--- Task statement ---
Pull out every line below containing the word "from".

── Supplied data

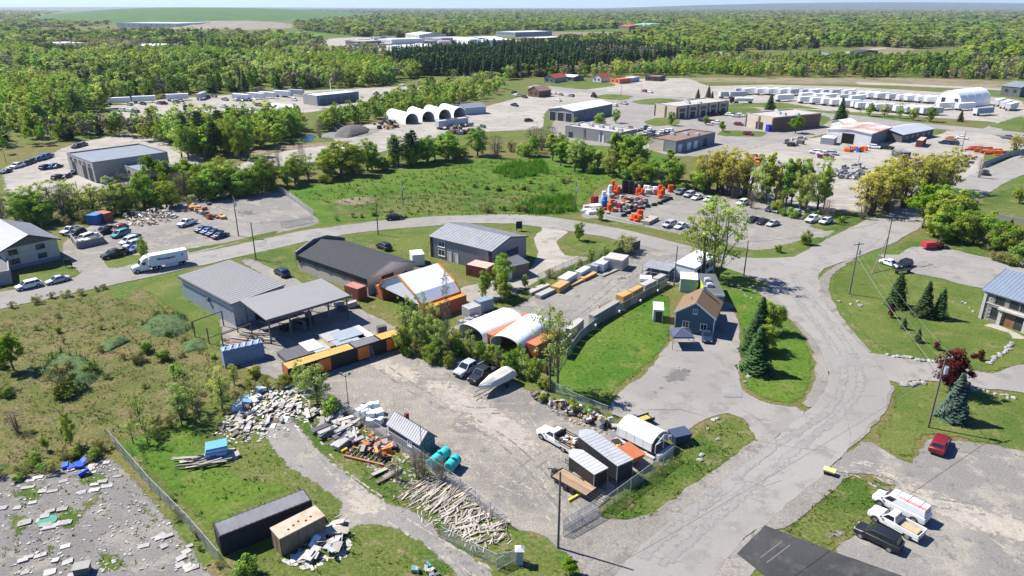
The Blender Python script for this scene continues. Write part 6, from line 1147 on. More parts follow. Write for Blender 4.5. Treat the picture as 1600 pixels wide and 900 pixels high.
p = G(1295, 741); r = T('hand_cart', 'small yellow topped cart at the roadside gravel', 'cart', p, -.6); MB().box(-.7, .7, -.45, .45, .55, .75).obj('tray', M('tray_straw', (.62, .50, .20), .8, .2), r); MB().box(-.6, .6, -.35, .35, .25, .54).obj('base', TRIM, r)
for s in (-1, 1): MB().tube([(-.3, s * .36, .25), (-.3, s * .46, .25)], .25, 10).obj('wheel', TYRE, r)
r = skid('tractor', 'red and dark farm machine parked by the shrubs beyond parking lot', G(1468, 388), .2, PC['red'], 1.1); MB().box(-4.2, -1.6, -.8, .8, .5, 1.7).obj('bin', M('bin_red', (.35, .03, .05), .6), r)
# turquoise tanks
TQ = M('tank_turquoise', (.04, .42, .40), .45, .1, 1)
for (x, y, hx, hy, L, rr, lb) in ((687, 724, 702, 712, 3.4, .7, 'larger turquoise tank lying by the garden shed'), (708, 733, 717, 723, 2.2, .7, 'shorter turquoise tank beside the larger one')):
    p = G(x, y); d = G(hx, hy) - p; r = T('water_tank', lb, 'tank', p, math.atan2(d.y, d.x), 'turquoise tanks'); MB().tube([(-L / 2, 0, rr + .25), (-L / 2 + .12, 0, rr + .25), (L / 2 - .12, 0, rr + .25), (L / 2, 0, rr + .25)], [rr * .8, rr, rr, rr * .8], 20).obj('shell', TQ, r, smooth=40)
    for x in (-L * .3, L * .3): MB().box(x - .12, x + .12, -.7, .7, 0, .5).obj('saddle', METALD, r)
    for x in (-L * .36, 0, L * .36): MB().tube([(x - .05, 0, rr + .25), (x + .05, 0, rr + .25)], rr + .03, 20).obj('strap', M('strap_teal', (.03, .30, .30), .5), r)
    MB().tube([(0, 0, rr * 2 + .22), (0, 0, rr * 2 + .5)], .22, 10).obj('hatch', TQ, r)

# semi trailers parked in rows beyond the road
def trailer_mesh():
    b = MB(); b.box(-7.5, 7.5, -1.3, 1.3, 1.15, 4.0, 0)
    for i in range(10): b.box(-7.3 + i * 1.5, -7.22 + i * 1.5, -1.33, 1.33, 1.2, 3.95, 1)
    for x in (-6.2, -5.0):
        for s in (-1, 1): b.tube([(x, s * .8, .5), (x, s * 1.25, .5)], .5, 8, 2)
    for s in (-.8, .8): b.box(5.0, 5.2, s - .08, s + .08, 0, 1.14, 2)
    b.box(-7.3, 7.0, -.5, .5, .95, 1.14, 2); b.box(-7.53, -7.505, -1.25, 1.25, 1.2, 3.95, 1); return b.mesh('trailer', [WHITE, M('trailer_post', (.5, .5, .5), .5), TRIM])
TRM = trailer_mesh(); TRM2 = TRM.copy(); TRM2.materials[0] = M('trailer_grey', (.40, .41, .42), .5); TRB = TRM.copy(); TRB.materials[0] = M('trailer_blue', (.20, .27, .36), .5)
def trailers(a, b, n, dx, dy, label, group, ms=None):
    for i in range(n):
        q = (i + rng.uniform(-.18, .18)) / max(1, n - 1); x = a[0] + (b[0] - a[0]) * q; y = a[1] + (b[1] - a[1]) * q; p = G(x, y); d = G(x + dx, y + dy) - p; m = ms[rng.integers(len(ms))] if ms else (TRM, TRM, TRM2)[rng.integers(3)]
        o = link(bpy.data.objects.new('semi_trailer', m)); o.location = p; o.rotation_euler = (0, 0, math.atan2(d.y, d.x)); o.scale = (.85, 1, 1); tag(o, label if n == 1 else label, 'trailer', group)
trailers((1155, 147), (1325, 150), 11, 20, -2.2, 'white semi trailer in the farthest row of the trailer park', 'far row of parked trailers')
trailers((1335, 152), (1455, 161), 9, 20, -1.8, 'white semi trailer in the row left of the big barrel warehouse', 'middle row of parked trailers')
trailers((1262, 161), (1345, 169), 6, 14, -.6, 'white semi trailer in the near row by the dark spruces', 'near row of parked trailers')
trailers((1352, 171), (1455, 180), 8, 13, -.5, 'white semi trailer in the near row along the grass strip', 'nearest row of parked trailers')
trailers((1262, 155), (1335, 159), 5, 18, -1.6, 'white semi trailer in the short row behind the near one', 'short row of parked trailers')
trailers((1135, 153), (1150, 153), 2, 20, -1, 'white semi trailer at left end of the trailer park', 'trailers at left end of the park')
trailers((1225, 158), (1226, 158), 1, 20, -1.2, 'white semi trailer standing alone in the trailer park', None)
trailers((1475, 171), (1513, 172), 2, 20, -1.2, 'white semi trailer in front of the big barrel warehouse', 'trailers before the barrel warehouse'); trailers((1560, 165), (1580, 172), 3, 16, -4, 'white semi trailer right of the big barrel warehouse', 'trailers right of the warehouse'); trailers((1535, 180), (1536, 180), 1, 20, -1.5, 'blue-grey semi trailer before the right end of trailer park', None, [TRB])
trailers((186, 163), (187, 163), 1, 20, -.9, 'long white semi trailer leftmost in the far trailer yard', None); trailers((226, 160.5), (227, 160), 1, 20, -.8, 'shorter white semi trailer second from left in far yard', None); trailers((278, 157), (279, 157), 1, 20, -1, 'white semi trailer third from left in the far yard', None); trailers((316, 155), (317, 155), 1, 8, -3, 'white box trailer seen end-on in the far yard', None)
trailers((380, 157), (460, 150), 5, 14, 1, 'white trailer at the back of the far trailer yard', 'trailers at back of the far yard'); trailers((700, 200), (715, 198), 2, 20, -3, 'grey trailer before the white barrel shelters', 'trailers by the barrel shelters', [TRM2])
p = G(1160, 161); r = T('semi_truck', 'white tanker truck driving along the far road', 'truck', p, 3.05); MB().tube([(-6, 0, 2.3), (-5.7, 0, 2.3), (4.2, 0, 2.3), (4.5, 0, 2.3)], [.9, 1.2, 1.2, .9], 14).obj('tank', WHITE, r, smooth=40); MB().box(5.2, 7.6, -1.2, 1.2, .6, 3.2).obj('cab', TRIM, r)
for x in (-5, -4, 3, 4.2, 6.8):
    for s in (-1, 1): MB().tube([(x, s * .8, .5), (x, s * 1.2, .5)], .5, 8).obj('wheel', TYRE, r)
p = G(928, 152); r = T('farm_tractor', 'red tractor at the far road corner', 'tractor', p, .8); skid_ = None
MB().box(-1.2, 1.8, -.7, .7, .8, 1.9).obj('body', PC['red'], r); MB().box(-1.2, .2, -.8, .8, 1.9, 3.2).obj('cab', CGLASS, r)
for s in (-1, 1): MB().tube([(-.8, s * .8, .9), (-.8, s * 1.3, .9)], .9, 12).obj('wheel', TYRE, r); MB().tube([(1.4, s * .7, .5), (1.4, s * 1.0, .5)], .5, 10).obj('wheel', TYRE, r)
# ---------------------------------------------------------------- poles and wires
POLEM = M('pole_wood', (.15, .125, .105), .9, .25, 3, stretch=(6, 6, .5)); TRAFO = M('transformer_grey', (.42, .43, .45), .5, .1); WIREM = M('wire', (.20, .20, .19), .6, 0); INSUL = M('insulator', (.5, .5, .52), .3)
TOPS = {}
def pole(key, x, yb, yt, label, arm=None, trafo=False, lamp=None, brace=None, r0=.16):
    p = G(x, yb); h = HG(x, yb, yt); r = T('utility_pole', label, 'pole', p, 0, None); MB().tube([(0, 0, -.2), (0, 0, h)], [r0, r0 * .65], 8).obj('pole', POLEM, r); TOPS[key] = (p, h)
    if arm is not None:
        c, s = math.cos(arm), math.sin(arm); MB().cbox((0, 0, h - .5), (2.4, .12, .14), arm).obj('crossarm', POLEM, r)
        for t in (-1.1, -.5, .5, 1.1): MB().tube([(c * t, s * t, h - .43), (c * t, s * t, h - .2)], .05, 6).obj('insulator', INSUL, r)
    if trafo: m = MB(); m.tube([(.35, -.1, h - 2.6), (.35, -.1, h - 1.6)], .3, 12); m.obj('transformer', TRAFO, r); MB().tube([(.35, -.1, h - 1.59), (.35, -.1, h - 1.3)], .06, 6).obj('bushing', INSUL, r)
    if lamp is not None: c, s = math.cos(lamp), math.sin(lamp); MB().tube([(0, 0, h - .8), (c * 1.4, s * 1.4, h - .3), (c * 1.9, s * 1.9, h - .3)], .05, 5).obj('lamp_arm', METAL, r); MB().cbox((c * 2.1, s * 2.1, h - .32), (.7, .28, .14), lamp).obj('lamp_head', HVAC, r)
    if brace: q = G(*brace) - p; MB().tube([(q.x, q.y, 0), (0, 0, h * .62)], [.13, .09], 6).obj('brace', POLEM, r)
    return r
pole('a', 1450, 668, 556, 'utility pole with crossarm and transformer by purple shrub', .3, True); pole('b', 1327, 460, 378, 'utility pole with transformer on the lawn near the road bend', .3, True)
pole('c', 1380, 409, 341, 'leaning utility pole with diagonal brace at intersection corner', .5, False, None, (1362, 428)); pole('d', 872, 856, 737, 'plain utility pole beside the yard gate', r0=.15)
pole('e', 1053, 446, 385, 'utility pole behind the teal house'); pole('f', 1162, 432, 376, 'utility pole in grass by the street corner'); pole('g', 373, 369, 306, 'tall utility pole at edge of the junk lot', None, True)
pole('h', 400, 405, 347, 'utility pole on the verge above the long metal shed'); pole('i', 591, 367, 320, 'utility pole on lawn by the curved street'); pole('j', 630, 320, 283, 'utility pole in the meadow', None, True); pole('k', 899, 330, 284, 'utility pole at the meadow end by drum lot', None, True)
pole('l', 1475, 323, 301, 'street lamp pole by the right-hand road', None, False, pi, r0=.09); pole('m', 1340, 262, 240, 'light pole in the contractor yard', r0=.1); pole('n', 1503, 232, 204, 'utility pole in the contractor yard by containers'); pole('o', 970, 150, 131, 'utility pole along the lorry park road', r0=.14); pole('p', 1002, 146, 130, 'second utility pole along the lorry park road', r0=.14)
pole('q', 545, 640, 585, 'lamp post with twin heads in the gravel yard', r0=.07); pole('r', 661, 745, 662, 'thin pole standing before the garden shed', r0=.06); pole('s', 725, 560, 500, 'thin post in the hedge by the arched shelter', r0=.07)
pole('t', 124, 310, 283, 'utility pole in the tree belt left', r0=.13); pole('u', 160, 338, 306, 'utility pole in the tree belt behind containers', r0=.13); pole('v', 1417, 180, 158, 'utility pole along the trailer park verge', r0=.14); pole('w', 1344, 176, 156, 'second utility pole along the trailer park verge', r0=.14); pole('x', 10, 255, 236, 'light pole in the scrap yard', r0=.1); pole('y', 624, 137, 118, 'lamp pole at the far end of trailer yard', None, False, 2.5, r0=.12)
tp = TOPS['q']; hd = root_of('lamp post with twin heads in the gravel yard')
for s in (-1, 1): MB().tube([(0, 0, tp[1] - .4), (s * .5, 0, tp[1] - .1), (s * .55, 0, tp[1] + .1)], .05, 5).obj('lamp_arm', METALD, hd); MB().cbox((s * .6, 0, tp[1] + .15), (.35, .3, .25), 0).obj('lamp_head', METALD, hd)
def wire(a, b, label, off=0, dz=0, sag=.8, r=.03):
    (p, h), (q, g_) = TOPS[a], TOPS[b]; d = (q - p); n = Vector((-d.y, d.x, 0)).normalized() * off; A = p + n + Vector((0, 0, h + dz)); B = q + n + Vector((0, 0, g_ + dz)); pts = [A.lerp(B, i / 20) - Vector((0, 0, sag * 4 * (i / 20) * (1 - i / 20))) for i in range(21)]
    m = MB(); m.tube([x - A for x in pts], r, 5); tag(m.obj('power_line', WIREM, None, A), label, 'power line', 'power lines')
far_p = G(1318, 905); TOPS['z0'] = (Vector((4.9, 45.7, 0)), 10.4)
for off, dz in ((-.9, -.2), (.9, -.2)): wire('a', 'b', 'one of the upper wires strung between the two transformer poles', off, dz, .9, .014); wire('b', 'c', 'one of the upper wires between lawn pole and leaning pole', off, dz, .4, .014)
wire('a', 'b', 'thick cable strung below the wires between the transformer poles', 0, -2.8, .8, .03); wire('b', 'c', 'thick cable between lawn pole and leaning pole', 0, -2.8, .4, .03)
wire('a', 'z0', 'thick cable running from the purple shrub pole out of view', 0, -2.2, .5, .026)
wire('g', 'h', 'wire between the junk lot pole and the verge pole', 0, -.3, .8, .025); wire('h', 'i', 'wire along the street verge between two poles', 0, -.3, 1, .025); wire('i', 'k', 'wire along the curved street toward drum lot', 0, -.3, 1.4, .025); wire('e', 'f', 'wire from the house pole to the corner pole', 0, -.3, .5, .025); wire('f', 'c', 'wire across the intersection to the leaning pole', 0, -.3, .8, .025)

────

--- Written solution ---
The Blender Python script for this scene continues. Write part 6, from line 1147 on. More parts follow. Write for Blender 4.5. Treat the picture as 1600 pixels wide and 900 pixels high.
trailers((186, 163), (187, 163), 1, 20, -.9, 'long white semi trailer leftmost in the far trailer yard', None); trailers((226, 160.5), (227, 160), 1, 20, -.8, 'shorter white semi trailer second from left in far yard', None); trailers((278, 157), (279, 157), 1, 20, -1, 'white semi trailer third from left in the far yard', None); trailers((316, 155), (317, 155), 1, 8, -3, 'white box trailer seen end-on in the far yard', None)
wire('a', 'z0', 'thick cable running from the purple shrub pole out of view', 0, -2.2, .5, .026)
wire('g', 'h', 'wire between the junk lot pole and the verge pole', 0, -.3, .8, .025); wire('h', 'i', 'wire along the street verge between two poles', 0, -.3, 1, .025); wire('i', 'k', 'wire along the curved street toward drum lot', 0, -.3, 1.4, .025); wire('e', 'f', 'wire from the house pole to the corner pole', 0, -.3, .5, .025); wire('f', 'c', 'wire across the intersection to the leaning pole', 0, -.3, .8, .025)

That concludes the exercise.